Exercise:
Begin at the first line and end at the line containing "return link(o, parent)". Extract exactly those lines.

◆ ◆ ◆ ◆ ◆ ◆ ◆

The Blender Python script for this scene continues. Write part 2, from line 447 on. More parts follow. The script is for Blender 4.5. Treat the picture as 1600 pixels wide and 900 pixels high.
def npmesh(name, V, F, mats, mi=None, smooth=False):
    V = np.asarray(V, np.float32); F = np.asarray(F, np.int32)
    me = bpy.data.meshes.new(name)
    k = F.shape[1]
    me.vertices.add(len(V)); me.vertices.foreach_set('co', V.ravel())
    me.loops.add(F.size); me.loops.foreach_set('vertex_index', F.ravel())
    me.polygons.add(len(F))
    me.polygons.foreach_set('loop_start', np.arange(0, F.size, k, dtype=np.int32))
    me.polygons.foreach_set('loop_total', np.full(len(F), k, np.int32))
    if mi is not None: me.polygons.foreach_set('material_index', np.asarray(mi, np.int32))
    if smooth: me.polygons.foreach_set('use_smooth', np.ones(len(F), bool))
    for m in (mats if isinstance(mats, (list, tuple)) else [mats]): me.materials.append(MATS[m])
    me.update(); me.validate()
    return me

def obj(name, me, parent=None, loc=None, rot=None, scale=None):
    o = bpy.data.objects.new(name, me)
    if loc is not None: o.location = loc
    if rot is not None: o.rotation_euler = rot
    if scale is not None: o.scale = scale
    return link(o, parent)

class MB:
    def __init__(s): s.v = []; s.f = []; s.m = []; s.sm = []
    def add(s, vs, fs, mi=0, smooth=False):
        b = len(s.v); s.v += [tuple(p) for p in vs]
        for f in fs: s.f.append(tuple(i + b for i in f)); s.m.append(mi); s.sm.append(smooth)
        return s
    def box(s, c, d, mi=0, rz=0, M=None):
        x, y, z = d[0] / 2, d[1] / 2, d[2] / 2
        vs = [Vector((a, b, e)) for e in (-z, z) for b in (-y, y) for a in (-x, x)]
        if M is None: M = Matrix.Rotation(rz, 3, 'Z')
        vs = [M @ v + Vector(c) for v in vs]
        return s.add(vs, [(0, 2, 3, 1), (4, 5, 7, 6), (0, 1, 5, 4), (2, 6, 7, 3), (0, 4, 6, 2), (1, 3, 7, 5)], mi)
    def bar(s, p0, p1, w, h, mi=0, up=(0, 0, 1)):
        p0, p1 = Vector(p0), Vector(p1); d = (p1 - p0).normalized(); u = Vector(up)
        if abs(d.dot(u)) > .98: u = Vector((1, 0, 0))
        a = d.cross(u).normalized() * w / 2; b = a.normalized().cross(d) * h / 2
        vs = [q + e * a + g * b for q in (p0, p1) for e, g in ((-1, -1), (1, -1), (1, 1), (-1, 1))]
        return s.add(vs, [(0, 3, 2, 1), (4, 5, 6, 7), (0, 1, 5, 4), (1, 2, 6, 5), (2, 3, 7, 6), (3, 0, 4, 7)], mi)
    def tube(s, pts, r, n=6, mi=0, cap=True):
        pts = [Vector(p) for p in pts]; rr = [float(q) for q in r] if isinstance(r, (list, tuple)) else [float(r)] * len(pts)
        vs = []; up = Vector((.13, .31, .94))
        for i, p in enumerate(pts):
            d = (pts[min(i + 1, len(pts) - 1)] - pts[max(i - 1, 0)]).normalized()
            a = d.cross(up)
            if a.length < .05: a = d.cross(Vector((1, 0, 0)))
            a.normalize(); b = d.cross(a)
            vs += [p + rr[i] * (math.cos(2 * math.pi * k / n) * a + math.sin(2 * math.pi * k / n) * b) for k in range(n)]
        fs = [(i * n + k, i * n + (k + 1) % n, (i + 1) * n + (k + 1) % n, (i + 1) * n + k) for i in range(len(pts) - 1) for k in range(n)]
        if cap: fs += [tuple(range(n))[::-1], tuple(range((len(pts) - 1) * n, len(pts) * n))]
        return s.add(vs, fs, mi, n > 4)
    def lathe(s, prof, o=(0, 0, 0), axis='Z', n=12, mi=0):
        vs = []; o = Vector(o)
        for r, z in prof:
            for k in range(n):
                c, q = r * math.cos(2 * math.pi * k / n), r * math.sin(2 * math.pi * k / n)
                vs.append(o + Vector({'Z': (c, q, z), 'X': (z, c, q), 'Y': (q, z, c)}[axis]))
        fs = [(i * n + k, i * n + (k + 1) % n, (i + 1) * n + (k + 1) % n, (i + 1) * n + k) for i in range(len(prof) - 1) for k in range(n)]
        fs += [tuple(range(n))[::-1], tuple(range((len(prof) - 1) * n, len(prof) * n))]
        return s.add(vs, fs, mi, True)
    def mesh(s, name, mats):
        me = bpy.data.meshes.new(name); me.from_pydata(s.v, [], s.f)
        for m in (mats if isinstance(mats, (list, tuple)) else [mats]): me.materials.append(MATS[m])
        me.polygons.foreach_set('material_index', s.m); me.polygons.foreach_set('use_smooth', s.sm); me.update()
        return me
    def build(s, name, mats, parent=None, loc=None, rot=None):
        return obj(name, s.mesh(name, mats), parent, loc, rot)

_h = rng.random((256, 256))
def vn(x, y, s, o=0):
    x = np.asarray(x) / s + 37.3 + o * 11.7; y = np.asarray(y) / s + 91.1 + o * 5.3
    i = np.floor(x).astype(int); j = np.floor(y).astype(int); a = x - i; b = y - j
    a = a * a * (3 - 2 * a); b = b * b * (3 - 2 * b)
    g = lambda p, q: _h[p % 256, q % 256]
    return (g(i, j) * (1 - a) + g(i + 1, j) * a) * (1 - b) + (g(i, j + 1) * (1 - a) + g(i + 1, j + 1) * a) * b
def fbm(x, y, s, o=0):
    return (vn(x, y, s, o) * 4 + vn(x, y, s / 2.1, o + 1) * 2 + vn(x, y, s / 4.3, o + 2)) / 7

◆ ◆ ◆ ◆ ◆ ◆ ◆

Solution to this task:
The Blender Python script for this scene continues. Write part 2, from line 447 on. More parts follow. The script is for Blender 4.5. Treat the picture as 1600 pixels wide and 900 pixels high.
def npmesh(name, V, F, mats, mi=None, smooth=False):
    V = np.asarray(V, np.float32); F = np.asarray(F, np.int32)
    me = bpy.data.meshes.new(name)
    k = F.shape[1]
    me.vertices.add(len(V)); me.vertices.foreach_set('co', V.ravel())
    me.loops.add(F.size); me.loops.foreach_set('vertex_index', F.ravel())
    me.polygons.add(len(F))
    me.polygons.foreach_set('loop_start', np.arange(0, F.size, k, dtype=np.int32))
    me.polygons.foreach_set('loop_total', np.full(len(F), k, np.int32))
    if mi is not None: me.polygons.foreach_set('material_index', np.asarray(mi, np.int32))
    if smooth: me.polygons.foreach_set('use_smooth', np.ones(len(F), bool))
    for m in (mats if isinstance(mats, (list, tuple)) else [mats]): me.materials.append(MATS[m])
    me.update(); me.validate()
    return me

def obj(name, me, parent=None, loc=None, rot=None, scale=None):
    o = bpy.data.objects.new(name, me)
    if loc is not None: o.location = loc
    if rot is not None: o.rotation_euler = rot
    if scale is not None: o.scale = scale
    return link(o, parent)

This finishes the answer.